ENTRIES SHOWN:
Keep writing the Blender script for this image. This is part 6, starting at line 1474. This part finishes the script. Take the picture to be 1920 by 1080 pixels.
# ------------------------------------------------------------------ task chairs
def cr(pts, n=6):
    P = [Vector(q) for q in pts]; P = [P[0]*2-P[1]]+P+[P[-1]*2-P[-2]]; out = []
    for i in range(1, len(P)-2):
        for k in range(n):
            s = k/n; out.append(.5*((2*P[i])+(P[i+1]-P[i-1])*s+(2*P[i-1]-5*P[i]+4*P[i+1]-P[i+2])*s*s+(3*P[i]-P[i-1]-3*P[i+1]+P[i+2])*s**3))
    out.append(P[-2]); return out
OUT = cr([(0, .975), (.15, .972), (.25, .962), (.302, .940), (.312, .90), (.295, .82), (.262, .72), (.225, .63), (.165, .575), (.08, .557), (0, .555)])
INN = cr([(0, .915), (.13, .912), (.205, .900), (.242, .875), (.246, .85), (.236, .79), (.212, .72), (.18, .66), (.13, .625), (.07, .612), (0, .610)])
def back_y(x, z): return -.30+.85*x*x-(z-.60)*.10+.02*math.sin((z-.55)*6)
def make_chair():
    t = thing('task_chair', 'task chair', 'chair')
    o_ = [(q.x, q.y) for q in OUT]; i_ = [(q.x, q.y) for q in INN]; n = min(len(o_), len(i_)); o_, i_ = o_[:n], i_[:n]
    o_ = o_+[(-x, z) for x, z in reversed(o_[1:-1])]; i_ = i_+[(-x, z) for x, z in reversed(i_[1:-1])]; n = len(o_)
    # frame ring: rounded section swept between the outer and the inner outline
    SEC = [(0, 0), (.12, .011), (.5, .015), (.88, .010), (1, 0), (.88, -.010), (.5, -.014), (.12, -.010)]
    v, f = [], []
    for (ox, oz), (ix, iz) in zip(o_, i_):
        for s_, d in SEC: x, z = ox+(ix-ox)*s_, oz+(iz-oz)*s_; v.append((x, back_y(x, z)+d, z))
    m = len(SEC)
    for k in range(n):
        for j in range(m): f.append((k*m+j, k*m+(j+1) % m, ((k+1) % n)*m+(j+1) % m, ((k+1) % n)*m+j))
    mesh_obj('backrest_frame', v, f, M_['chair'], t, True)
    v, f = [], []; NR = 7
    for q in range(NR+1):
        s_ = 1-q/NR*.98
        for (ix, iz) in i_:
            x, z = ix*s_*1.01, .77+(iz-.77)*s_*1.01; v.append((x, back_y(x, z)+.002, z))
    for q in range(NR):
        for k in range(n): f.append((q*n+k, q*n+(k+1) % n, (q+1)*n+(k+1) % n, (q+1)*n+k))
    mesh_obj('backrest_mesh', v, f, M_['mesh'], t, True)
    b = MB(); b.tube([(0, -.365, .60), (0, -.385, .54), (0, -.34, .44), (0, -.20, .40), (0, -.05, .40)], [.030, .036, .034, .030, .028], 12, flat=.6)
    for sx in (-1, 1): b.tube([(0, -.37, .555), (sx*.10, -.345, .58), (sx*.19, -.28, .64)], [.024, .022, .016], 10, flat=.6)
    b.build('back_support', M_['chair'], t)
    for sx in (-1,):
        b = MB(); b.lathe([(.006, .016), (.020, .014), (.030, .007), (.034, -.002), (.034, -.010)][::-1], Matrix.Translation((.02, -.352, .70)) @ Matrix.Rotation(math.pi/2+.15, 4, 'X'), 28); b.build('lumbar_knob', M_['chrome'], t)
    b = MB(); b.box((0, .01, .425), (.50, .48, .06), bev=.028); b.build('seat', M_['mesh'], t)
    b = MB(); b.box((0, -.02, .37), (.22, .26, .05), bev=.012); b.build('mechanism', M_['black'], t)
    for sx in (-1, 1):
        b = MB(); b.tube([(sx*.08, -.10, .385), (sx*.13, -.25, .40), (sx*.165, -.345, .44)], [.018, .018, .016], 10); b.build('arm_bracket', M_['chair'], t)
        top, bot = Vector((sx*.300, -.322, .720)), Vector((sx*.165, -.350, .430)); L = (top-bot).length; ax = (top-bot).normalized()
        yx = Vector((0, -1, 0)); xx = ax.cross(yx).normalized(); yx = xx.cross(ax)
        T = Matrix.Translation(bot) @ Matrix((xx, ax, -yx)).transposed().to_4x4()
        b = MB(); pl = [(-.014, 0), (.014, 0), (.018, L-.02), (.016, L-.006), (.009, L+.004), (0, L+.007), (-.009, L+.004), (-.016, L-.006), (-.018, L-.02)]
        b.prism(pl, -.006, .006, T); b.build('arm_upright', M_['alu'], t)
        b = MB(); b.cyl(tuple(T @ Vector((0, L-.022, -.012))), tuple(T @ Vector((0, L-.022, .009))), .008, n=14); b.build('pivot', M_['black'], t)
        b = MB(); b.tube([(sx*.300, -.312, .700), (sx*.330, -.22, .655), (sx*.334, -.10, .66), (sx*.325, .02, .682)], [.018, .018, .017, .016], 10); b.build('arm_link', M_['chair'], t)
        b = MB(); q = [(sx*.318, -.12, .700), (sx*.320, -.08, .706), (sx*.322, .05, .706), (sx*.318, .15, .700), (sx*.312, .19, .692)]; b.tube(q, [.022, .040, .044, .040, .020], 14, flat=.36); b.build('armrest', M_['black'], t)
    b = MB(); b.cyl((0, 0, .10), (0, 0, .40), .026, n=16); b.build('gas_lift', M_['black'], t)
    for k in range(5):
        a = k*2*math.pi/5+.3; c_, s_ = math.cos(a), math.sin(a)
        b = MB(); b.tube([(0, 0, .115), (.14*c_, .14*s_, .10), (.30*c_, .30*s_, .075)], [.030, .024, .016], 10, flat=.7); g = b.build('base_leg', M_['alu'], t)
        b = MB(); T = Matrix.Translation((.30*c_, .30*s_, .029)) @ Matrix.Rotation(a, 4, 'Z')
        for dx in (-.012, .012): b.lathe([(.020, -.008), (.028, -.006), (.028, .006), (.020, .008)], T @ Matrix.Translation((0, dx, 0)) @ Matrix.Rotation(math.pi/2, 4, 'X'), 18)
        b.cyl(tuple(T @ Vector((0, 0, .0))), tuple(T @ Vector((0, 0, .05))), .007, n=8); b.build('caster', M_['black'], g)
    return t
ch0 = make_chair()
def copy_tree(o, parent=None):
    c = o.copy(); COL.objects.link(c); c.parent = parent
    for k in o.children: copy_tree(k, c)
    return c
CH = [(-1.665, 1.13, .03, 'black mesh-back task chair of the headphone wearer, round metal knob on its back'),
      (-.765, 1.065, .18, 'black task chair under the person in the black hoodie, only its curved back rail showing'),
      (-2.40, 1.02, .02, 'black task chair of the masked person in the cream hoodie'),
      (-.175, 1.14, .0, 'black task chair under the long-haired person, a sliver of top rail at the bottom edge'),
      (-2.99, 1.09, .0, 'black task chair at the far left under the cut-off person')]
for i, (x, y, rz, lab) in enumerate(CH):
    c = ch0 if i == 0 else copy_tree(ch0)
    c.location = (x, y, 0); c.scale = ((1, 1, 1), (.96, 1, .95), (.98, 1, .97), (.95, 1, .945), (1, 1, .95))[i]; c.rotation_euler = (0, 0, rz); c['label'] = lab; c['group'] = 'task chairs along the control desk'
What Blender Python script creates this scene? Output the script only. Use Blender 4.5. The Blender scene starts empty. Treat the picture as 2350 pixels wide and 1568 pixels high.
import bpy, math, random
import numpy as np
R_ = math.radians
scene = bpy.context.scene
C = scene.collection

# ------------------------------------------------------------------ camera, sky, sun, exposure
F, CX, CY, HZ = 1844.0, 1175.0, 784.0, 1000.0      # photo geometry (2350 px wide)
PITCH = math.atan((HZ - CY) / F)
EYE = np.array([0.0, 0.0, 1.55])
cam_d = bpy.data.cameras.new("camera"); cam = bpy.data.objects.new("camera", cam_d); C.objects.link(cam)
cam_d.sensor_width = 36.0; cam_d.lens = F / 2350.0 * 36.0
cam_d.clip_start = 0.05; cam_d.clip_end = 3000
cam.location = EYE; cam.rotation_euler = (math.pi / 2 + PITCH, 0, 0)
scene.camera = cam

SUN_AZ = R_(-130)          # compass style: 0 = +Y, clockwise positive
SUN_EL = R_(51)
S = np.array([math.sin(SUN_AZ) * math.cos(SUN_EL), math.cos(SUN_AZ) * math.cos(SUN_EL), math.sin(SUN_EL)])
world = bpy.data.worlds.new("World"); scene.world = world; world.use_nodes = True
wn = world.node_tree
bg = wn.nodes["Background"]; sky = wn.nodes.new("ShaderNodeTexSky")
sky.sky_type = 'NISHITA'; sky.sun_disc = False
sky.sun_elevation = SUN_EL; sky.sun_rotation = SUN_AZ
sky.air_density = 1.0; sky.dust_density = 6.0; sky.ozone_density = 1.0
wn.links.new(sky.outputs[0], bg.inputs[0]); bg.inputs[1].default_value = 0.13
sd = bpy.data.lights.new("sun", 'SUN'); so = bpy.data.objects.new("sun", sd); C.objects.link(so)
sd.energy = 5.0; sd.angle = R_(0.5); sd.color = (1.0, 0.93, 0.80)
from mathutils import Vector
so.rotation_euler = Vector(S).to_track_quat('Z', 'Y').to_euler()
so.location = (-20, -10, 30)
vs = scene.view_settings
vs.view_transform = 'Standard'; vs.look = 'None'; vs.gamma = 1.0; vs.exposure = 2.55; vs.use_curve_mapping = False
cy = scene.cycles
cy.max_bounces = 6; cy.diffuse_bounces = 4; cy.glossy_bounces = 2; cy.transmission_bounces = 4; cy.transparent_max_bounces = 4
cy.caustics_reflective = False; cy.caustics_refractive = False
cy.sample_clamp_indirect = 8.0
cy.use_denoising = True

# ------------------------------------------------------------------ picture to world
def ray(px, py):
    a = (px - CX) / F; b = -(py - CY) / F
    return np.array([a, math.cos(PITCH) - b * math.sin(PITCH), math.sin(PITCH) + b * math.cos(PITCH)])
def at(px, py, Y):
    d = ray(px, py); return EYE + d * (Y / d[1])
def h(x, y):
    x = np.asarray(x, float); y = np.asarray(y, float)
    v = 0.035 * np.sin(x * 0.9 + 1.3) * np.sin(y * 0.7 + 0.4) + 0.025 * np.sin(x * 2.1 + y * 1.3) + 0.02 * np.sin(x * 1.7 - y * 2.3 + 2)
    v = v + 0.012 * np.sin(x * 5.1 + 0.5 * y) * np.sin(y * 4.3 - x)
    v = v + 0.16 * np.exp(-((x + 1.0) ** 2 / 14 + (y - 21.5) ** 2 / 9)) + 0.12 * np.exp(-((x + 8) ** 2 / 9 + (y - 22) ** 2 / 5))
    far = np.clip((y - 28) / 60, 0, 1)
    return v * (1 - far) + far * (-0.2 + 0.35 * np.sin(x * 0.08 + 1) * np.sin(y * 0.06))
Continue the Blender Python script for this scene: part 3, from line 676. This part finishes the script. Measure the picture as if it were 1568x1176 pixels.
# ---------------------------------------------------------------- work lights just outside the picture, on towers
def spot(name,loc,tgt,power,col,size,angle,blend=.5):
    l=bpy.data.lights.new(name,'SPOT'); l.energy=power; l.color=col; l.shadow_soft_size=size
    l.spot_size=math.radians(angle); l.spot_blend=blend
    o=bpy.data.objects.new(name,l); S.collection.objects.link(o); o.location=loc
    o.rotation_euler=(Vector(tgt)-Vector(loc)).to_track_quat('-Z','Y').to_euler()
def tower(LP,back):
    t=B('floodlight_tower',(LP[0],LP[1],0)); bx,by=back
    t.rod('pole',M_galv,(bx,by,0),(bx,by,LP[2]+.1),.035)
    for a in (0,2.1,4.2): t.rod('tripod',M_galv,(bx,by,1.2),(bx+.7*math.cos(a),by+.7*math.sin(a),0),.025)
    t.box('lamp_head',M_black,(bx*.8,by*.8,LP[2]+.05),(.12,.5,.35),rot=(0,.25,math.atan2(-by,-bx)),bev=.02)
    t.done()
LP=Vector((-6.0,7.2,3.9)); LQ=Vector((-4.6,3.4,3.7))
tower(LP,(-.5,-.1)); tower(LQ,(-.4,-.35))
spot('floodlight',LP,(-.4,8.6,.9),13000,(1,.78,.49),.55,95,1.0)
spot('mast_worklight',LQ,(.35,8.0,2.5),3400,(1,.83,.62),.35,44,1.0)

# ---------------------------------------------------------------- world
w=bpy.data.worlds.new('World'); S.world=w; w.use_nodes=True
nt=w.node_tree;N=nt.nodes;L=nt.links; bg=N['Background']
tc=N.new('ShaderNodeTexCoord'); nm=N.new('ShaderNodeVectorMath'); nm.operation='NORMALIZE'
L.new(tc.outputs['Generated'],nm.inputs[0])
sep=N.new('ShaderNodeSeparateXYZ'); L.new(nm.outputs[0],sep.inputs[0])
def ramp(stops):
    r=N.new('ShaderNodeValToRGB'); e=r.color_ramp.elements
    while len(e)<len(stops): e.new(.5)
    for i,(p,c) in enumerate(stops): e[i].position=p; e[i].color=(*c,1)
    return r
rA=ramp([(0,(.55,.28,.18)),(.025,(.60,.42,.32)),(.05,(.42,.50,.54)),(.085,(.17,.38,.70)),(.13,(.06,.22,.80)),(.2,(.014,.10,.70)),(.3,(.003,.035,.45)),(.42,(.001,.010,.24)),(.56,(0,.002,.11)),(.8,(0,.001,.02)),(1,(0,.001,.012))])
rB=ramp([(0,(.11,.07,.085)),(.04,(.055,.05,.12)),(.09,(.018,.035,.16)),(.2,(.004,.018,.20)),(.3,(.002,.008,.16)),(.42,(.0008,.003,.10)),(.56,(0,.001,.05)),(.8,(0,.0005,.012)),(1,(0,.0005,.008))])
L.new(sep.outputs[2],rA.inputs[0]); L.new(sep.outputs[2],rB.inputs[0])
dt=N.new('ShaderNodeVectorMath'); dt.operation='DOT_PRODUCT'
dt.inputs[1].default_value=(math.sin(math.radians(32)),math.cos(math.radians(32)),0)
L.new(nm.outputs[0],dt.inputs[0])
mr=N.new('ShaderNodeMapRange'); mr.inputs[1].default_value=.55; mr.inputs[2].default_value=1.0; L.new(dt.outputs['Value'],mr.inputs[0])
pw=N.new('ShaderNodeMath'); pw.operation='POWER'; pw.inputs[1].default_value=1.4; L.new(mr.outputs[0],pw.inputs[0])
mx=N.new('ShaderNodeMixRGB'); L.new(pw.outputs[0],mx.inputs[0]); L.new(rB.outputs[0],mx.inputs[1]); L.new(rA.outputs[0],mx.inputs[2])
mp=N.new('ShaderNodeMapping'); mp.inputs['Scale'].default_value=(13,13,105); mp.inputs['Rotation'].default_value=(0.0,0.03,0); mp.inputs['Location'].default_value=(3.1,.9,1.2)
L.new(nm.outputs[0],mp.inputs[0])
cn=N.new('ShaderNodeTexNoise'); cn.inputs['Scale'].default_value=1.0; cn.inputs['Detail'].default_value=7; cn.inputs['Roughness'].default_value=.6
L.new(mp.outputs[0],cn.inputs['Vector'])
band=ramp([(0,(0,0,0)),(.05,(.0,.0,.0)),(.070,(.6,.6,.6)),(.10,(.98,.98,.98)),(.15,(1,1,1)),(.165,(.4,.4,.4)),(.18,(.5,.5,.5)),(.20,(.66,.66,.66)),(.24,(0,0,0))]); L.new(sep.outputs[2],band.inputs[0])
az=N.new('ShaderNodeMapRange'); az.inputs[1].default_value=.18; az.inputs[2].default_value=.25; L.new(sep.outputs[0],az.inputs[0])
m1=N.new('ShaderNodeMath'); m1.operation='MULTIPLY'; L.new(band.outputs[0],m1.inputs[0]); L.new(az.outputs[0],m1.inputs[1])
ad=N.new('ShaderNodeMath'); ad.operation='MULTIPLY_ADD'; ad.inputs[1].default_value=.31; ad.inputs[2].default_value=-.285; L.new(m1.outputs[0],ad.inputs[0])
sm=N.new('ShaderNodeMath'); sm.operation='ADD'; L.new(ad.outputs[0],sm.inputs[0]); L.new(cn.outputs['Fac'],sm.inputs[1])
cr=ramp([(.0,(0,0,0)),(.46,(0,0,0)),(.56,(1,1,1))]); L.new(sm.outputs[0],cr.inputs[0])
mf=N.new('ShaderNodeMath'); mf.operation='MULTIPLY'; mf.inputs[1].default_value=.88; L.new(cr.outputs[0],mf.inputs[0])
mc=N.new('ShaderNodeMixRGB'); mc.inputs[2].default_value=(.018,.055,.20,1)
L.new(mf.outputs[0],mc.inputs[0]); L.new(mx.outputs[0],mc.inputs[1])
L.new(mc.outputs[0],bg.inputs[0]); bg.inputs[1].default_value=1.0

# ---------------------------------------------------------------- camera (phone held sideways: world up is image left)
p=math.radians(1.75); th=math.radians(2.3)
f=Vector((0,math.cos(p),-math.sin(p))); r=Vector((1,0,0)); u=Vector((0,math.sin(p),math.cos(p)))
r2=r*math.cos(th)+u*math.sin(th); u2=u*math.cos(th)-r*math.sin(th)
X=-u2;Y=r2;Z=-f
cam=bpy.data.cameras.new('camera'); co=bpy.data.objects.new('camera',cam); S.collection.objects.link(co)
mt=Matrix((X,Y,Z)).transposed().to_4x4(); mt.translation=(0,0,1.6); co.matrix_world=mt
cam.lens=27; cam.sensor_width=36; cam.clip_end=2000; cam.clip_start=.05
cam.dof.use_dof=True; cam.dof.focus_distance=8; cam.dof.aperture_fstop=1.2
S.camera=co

CHALLENGE: Extract every line containing the string "script" from the data above.

ANSWER:
Keep writing the Blender script for this image. This is part 6, starting at line 1474. This part finishes the script. Take the picture to be 1920 by 1080 pixels.
What Blender Python script creates this scene? Output the script only. Use Blender 4.5. The Blender scene starts empty. Treat the picture as 2350 pixels wide and 1568 pixels high.
Continue the Blender Python script for this scene: part 3, from line 676. This part finishes the script. Measure the picture as if it were 1568x1176 pixels.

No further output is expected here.